The Vanishing Half: Twins who choose different paths learn the same lesson

 WORTH READING for sure.

This was a good, multi-generational story with somewhat flat characters that explores the role colorism plays inside the larger issue of racism. 

Twin sisters raised in a Southern town of light-skinned blacks (and such towns really existed, apparently) run away at 16 and wind up going two very separate ways. One twin marries a very dark Black man and has a blue-black child of whom she knows her mother will not approve. And the other pretends to be white to get a job and then just decides to stay that way, marrying the boss and never seeing her family again. While it may seem that the first twin has the harder life, as her husband turns out to be abusive and she must return to her colorist town with her extra black child, it is the "passing" twin for whom we feel the most sorry, as she betrays her family and her values to keep her secret. The passing twin acts racist and won't let her own children play with black kids for fear of what the neighbors will think. 

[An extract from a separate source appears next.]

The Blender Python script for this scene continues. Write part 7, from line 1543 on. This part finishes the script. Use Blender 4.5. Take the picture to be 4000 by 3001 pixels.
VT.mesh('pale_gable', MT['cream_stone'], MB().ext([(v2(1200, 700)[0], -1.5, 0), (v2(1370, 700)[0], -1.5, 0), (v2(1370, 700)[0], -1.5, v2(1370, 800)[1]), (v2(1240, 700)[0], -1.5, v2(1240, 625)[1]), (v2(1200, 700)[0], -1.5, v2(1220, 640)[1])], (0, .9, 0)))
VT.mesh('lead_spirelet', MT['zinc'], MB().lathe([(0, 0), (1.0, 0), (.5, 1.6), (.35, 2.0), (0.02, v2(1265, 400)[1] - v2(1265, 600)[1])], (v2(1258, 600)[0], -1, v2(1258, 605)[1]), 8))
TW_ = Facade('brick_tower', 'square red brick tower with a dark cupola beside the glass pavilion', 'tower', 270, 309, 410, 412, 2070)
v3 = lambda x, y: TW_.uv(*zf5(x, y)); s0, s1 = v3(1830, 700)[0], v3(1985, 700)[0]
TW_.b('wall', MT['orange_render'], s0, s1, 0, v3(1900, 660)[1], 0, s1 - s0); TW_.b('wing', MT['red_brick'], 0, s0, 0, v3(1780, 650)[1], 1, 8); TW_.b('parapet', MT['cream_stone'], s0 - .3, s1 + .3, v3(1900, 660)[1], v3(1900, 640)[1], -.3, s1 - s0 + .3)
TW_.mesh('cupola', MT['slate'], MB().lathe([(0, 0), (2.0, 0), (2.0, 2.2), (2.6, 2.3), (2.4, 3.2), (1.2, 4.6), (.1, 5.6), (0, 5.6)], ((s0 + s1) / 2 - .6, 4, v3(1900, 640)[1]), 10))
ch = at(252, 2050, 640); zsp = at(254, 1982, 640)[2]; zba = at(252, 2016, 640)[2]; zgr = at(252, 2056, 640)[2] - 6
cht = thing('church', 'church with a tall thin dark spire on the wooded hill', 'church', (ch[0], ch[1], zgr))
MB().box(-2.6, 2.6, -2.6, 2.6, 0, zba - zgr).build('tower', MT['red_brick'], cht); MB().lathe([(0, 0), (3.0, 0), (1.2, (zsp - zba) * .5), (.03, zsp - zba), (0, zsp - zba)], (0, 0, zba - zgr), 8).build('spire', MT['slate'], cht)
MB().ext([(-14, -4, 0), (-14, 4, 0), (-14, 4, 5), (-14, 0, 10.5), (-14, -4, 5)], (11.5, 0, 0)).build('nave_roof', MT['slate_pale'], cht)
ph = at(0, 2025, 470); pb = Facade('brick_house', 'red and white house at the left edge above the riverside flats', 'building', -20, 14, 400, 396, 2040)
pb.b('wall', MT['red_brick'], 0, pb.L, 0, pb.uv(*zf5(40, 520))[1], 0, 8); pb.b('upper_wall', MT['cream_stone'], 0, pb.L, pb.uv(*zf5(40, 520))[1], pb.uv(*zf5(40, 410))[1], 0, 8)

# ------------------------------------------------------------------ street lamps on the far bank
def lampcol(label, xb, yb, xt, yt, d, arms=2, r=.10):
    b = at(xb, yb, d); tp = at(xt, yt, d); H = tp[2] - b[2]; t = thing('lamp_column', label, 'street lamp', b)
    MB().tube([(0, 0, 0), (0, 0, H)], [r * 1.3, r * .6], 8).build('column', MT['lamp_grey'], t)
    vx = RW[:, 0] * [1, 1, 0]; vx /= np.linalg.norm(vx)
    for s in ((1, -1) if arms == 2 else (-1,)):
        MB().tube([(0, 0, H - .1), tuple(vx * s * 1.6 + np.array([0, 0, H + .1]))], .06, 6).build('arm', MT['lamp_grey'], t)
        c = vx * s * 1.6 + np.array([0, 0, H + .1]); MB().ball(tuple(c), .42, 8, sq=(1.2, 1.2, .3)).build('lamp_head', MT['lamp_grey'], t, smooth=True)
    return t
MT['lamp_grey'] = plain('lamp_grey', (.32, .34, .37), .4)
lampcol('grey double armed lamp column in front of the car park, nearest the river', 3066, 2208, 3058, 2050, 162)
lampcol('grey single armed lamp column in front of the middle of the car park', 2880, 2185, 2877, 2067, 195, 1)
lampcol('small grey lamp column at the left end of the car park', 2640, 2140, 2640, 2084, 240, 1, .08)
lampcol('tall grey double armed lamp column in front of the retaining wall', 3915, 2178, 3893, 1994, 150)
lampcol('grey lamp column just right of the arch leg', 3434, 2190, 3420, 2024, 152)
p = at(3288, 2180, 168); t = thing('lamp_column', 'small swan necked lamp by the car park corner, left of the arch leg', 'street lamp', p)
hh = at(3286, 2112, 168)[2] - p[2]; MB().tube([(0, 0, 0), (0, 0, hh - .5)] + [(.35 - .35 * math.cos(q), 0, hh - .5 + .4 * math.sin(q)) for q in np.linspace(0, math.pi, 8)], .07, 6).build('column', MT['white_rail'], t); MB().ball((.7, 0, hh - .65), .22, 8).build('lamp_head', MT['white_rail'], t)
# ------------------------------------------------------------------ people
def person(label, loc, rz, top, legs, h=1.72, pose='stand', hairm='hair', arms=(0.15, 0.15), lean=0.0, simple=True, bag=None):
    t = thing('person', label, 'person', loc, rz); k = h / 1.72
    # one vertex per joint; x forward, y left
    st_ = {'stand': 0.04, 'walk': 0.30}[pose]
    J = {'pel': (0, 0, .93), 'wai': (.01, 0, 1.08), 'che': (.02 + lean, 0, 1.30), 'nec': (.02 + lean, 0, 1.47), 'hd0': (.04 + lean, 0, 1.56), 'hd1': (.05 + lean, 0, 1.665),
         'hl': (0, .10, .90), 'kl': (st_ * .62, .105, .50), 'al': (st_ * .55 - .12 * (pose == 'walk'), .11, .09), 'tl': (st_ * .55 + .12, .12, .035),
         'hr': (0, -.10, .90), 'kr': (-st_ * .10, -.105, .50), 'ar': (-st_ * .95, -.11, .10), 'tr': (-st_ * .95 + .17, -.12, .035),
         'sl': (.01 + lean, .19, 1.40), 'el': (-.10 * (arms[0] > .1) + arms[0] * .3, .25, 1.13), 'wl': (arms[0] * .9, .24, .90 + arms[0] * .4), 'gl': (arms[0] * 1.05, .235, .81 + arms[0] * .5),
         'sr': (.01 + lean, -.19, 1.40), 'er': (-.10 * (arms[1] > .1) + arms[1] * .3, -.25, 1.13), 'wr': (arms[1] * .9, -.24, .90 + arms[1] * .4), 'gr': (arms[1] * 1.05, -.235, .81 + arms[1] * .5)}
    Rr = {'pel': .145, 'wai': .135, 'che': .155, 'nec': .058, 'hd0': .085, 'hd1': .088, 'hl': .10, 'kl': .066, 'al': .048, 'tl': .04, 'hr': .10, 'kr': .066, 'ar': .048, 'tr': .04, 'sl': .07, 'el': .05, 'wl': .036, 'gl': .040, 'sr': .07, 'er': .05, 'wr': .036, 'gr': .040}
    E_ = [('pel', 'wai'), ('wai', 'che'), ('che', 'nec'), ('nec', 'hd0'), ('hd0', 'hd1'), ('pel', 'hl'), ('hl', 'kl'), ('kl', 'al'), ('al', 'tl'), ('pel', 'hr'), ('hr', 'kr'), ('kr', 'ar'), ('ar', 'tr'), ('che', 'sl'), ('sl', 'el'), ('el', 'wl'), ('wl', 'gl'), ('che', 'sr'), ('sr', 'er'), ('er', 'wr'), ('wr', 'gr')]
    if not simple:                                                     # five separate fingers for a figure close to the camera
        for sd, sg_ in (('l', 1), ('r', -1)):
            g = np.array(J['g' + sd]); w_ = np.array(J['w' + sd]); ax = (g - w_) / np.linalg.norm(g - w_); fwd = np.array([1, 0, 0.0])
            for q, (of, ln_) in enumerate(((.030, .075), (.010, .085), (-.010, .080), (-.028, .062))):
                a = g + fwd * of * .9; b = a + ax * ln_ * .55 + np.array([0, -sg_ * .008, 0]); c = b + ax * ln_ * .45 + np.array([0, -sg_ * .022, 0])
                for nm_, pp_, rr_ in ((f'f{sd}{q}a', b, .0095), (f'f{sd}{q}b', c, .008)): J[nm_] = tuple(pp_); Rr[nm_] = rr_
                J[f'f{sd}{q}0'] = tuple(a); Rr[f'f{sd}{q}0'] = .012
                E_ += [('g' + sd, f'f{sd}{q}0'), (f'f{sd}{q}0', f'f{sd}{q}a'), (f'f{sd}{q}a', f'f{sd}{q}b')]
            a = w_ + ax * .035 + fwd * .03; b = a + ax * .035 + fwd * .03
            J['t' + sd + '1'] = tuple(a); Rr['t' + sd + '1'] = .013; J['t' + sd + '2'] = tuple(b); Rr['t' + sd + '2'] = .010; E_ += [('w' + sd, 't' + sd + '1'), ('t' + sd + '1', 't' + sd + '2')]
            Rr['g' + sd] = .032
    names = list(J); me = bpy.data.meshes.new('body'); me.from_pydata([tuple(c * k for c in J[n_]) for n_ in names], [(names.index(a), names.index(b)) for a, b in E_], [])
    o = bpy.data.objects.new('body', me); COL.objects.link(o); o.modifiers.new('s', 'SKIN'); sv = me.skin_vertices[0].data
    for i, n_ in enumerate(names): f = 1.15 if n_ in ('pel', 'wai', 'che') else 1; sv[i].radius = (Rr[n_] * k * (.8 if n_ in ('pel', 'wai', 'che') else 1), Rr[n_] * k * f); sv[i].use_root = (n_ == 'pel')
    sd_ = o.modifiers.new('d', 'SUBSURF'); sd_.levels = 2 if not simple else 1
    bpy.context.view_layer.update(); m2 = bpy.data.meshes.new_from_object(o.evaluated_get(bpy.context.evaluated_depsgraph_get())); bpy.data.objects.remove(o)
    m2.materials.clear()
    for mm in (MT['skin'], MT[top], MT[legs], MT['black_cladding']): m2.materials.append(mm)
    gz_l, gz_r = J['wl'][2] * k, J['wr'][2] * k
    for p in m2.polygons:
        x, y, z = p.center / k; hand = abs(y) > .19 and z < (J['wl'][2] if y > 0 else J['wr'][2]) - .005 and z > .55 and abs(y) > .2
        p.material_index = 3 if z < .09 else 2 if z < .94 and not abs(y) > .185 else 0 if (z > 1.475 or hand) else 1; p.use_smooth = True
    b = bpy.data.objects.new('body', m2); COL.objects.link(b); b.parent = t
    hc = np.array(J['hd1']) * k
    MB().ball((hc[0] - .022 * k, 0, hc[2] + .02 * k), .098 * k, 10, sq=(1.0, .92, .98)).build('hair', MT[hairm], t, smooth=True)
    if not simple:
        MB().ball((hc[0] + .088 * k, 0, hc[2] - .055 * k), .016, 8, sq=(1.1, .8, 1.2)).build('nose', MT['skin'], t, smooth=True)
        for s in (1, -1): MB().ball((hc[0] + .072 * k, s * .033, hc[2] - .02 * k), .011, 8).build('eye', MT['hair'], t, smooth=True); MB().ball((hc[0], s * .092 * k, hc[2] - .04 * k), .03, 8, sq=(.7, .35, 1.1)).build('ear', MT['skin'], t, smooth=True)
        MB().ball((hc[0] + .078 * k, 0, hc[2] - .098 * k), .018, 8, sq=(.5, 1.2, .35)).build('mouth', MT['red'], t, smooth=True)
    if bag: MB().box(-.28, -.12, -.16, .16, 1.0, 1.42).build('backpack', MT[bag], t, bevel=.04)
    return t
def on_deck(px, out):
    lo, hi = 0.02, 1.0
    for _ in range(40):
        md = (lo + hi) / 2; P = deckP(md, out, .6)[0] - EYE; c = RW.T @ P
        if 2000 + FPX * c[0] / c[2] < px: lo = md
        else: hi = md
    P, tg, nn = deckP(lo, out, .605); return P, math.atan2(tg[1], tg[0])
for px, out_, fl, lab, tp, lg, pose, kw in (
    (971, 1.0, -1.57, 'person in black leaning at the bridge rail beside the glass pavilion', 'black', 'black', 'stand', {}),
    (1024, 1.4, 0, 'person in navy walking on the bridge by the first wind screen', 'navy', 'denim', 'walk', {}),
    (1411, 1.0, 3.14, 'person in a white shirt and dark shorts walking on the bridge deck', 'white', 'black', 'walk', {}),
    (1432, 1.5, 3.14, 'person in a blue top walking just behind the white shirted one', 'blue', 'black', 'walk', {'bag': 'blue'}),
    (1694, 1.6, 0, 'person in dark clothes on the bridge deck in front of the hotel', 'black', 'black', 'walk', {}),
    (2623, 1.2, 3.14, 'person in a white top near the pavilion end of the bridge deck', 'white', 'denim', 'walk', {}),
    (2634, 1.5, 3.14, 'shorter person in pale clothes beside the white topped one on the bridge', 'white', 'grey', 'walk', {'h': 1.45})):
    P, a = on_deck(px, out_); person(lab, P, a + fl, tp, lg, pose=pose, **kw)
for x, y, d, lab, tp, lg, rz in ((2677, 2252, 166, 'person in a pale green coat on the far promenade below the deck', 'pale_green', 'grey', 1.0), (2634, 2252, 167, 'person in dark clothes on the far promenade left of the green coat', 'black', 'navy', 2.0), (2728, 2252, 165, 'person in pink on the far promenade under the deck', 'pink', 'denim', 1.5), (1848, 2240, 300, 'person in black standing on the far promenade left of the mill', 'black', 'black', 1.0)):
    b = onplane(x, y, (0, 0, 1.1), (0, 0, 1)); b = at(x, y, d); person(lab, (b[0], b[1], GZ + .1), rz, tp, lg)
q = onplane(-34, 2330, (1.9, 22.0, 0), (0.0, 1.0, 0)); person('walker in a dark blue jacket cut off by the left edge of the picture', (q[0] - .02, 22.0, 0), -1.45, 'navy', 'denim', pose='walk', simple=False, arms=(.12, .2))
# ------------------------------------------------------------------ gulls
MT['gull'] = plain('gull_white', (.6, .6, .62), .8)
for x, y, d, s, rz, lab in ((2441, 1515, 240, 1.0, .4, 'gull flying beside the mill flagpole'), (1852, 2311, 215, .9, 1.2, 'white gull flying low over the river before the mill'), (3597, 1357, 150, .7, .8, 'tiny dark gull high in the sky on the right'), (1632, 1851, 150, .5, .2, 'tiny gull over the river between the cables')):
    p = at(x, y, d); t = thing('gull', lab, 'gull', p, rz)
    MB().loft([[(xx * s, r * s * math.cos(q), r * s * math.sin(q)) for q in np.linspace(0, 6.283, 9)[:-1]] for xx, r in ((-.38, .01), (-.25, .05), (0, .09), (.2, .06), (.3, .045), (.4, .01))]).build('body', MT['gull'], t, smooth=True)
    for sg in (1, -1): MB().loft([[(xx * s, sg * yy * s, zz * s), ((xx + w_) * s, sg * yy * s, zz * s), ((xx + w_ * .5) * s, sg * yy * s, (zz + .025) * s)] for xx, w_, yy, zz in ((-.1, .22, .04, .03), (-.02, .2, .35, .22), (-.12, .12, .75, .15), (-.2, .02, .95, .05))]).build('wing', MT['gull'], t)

The book really provokes one to think about what it means to call someone Black; the twin who spends her adult life passing asks "Why wouldn't you be white if you just could be?" But as the book makes clear, there are many, many reasons why one would want to keep connection with one's culture, despite the disadvantages that may bring. Overall, although I enjoyed the novel, it felt a bit too much like I was being lectured to as opposed to just reading a great story where the learning is braided in.